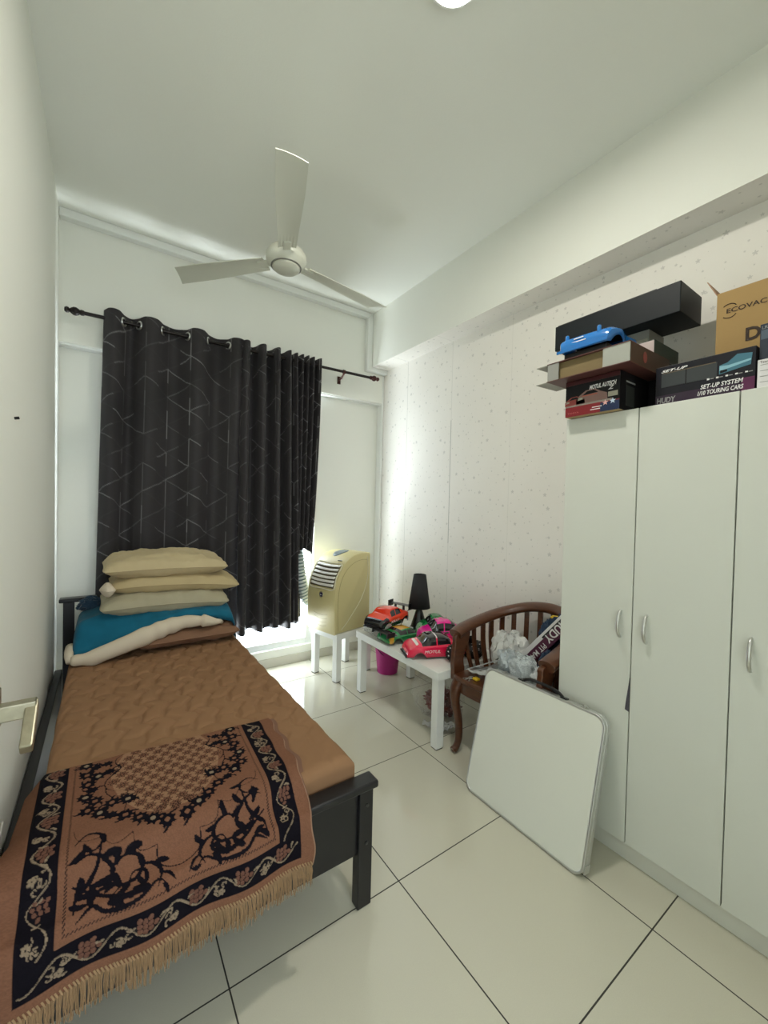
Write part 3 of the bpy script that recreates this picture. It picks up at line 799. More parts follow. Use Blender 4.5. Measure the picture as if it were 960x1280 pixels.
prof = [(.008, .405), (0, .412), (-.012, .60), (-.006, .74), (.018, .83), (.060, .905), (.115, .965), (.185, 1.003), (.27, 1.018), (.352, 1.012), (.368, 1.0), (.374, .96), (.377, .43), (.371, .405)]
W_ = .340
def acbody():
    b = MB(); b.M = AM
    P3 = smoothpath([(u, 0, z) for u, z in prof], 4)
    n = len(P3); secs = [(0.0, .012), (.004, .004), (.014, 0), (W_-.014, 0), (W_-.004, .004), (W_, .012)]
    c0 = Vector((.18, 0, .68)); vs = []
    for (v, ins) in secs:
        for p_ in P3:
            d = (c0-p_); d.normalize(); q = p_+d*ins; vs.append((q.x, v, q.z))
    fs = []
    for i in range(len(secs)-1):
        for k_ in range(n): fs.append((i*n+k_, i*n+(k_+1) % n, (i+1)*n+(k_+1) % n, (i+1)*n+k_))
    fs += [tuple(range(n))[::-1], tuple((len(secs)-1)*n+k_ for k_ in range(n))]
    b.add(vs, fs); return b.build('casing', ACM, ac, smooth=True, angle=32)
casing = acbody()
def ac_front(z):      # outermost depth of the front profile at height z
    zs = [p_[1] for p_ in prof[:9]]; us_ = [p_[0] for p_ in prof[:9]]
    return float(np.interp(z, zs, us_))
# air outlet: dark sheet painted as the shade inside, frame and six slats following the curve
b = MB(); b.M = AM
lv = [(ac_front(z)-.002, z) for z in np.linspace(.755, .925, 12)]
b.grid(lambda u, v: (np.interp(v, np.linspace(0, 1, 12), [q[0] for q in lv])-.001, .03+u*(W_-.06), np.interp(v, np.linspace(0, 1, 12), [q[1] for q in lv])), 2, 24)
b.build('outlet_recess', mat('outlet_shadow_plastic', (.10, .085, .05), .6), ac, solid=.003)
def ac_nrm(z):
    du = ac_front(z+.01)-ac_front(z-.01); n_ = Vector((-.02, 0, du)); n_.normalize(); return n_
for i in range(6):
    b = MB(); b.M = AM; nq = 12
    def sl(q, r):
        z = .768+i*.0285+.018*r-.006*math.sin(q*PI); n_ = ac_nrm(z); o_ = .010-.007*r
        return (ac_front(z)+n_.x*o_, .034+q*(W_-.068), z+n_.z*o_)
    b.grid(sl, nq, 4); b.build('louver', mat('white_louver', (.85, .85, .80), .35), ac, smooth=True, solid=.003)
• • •
• [What you need to do] Reproduce the full material exactly, excluding the pictures.

• [Worked solution]
Write part 3 of the bpy script that recreates this picture. It picks up at line 799. More parts follow. Use Blender 4.5. Measure the picture as if it were 960x1280 pixels.
prof = [(.008, .405), (0, .412), (-.012, .60), (-.006, .74), (.018, .83), (.060, .905), (.115, .965), (.185, 1.003), (.27, 1.018), (.352, 1.012), (.368, 1.0), (.374, .96), (.377, .43), (.371, .405)]
W_ = .340
def acbody():
    b = MB(); b.M = AM
    P3 = smoothpath([(u, 0, z) for u, z in prof], 4)
    n = len(P3); secs = [(0.0, .012), (.004, .004), (.014, 0), (W_-.014, 0), (W_-.004, .004), (W_, .012)]
    c0 = Vector((.18, 0, .68)); vs = []
    for (v, ins) in secs:
        for p_ in P3:
            d = (c0-p_); d.normalize(); q = p_+d*ins; vs.append((q.x, v, q.z))
    fs = []
    for i in range(len(secs)-1):
        for k_ in range(n): fs.append((i*n+k_, i*n+(k_+1) % n, (i+1)*n+(k_+1) % n, (i+1)*n+k_))
    fs += [tuple(range(n))[::-1], tuple((len(secs)-1)*n+k_ for k_ in range(n))]
    b.add(vs, fs); return b.build('casing', ACM, ac, smooth=True, angle=32)
casing = acbody()
def ac_front(z):      # outermost depth of the front profile at height z
    zs = [p_[1] for p_ in prof[:9]]; us_ = [p_[0] for p_ in prof[:9]]
    return float(np.interp(z, zs, us_))
# air outlet: dark sheet painted as the shade inside, frame and six slats following the curve
b = MB(); b.M = AM
lv = [(ac_front(z)-.002, z) for z in np.linspace(.755, .925, 12)]
b.grid(lambda u, v: (np.interp(v, np.linspace(0, 1, 12), [q[0] for q in lv])-.001, .03+u*(W_-.06), np.interp(v, np.linspace(0, 1, 12), [q[1] for q in lv])), 2, 24)
b.build('outlet_recess', mat('outlet_shadow_plastic', (.10, .085, .05), .6), ac, solid=.003)
def ac_nrm(z):
    du = ac_front(z+.01)-ac_front(z-.01); n_ = Vector((-.02, 0, du)); n_.normalize(); return n_
for i in range(6):
    b = MB(); b.M = AM; nq = 12
    def sl(q, r):
        z = .768+i*.0285+.018*r-.006*math.sin(q*PI); n_ = ac_nrm(z); o_ = .010-.007*r
        return (ac_front(z)+n_.x*o_, .034+q*(W_-.068), z+n_.z*o_)
    b.grid(sl, nq, 4); b.build('louver', mat('white_louver', (.85, .85, .80), .35), ac, smooth=True, solid=.003)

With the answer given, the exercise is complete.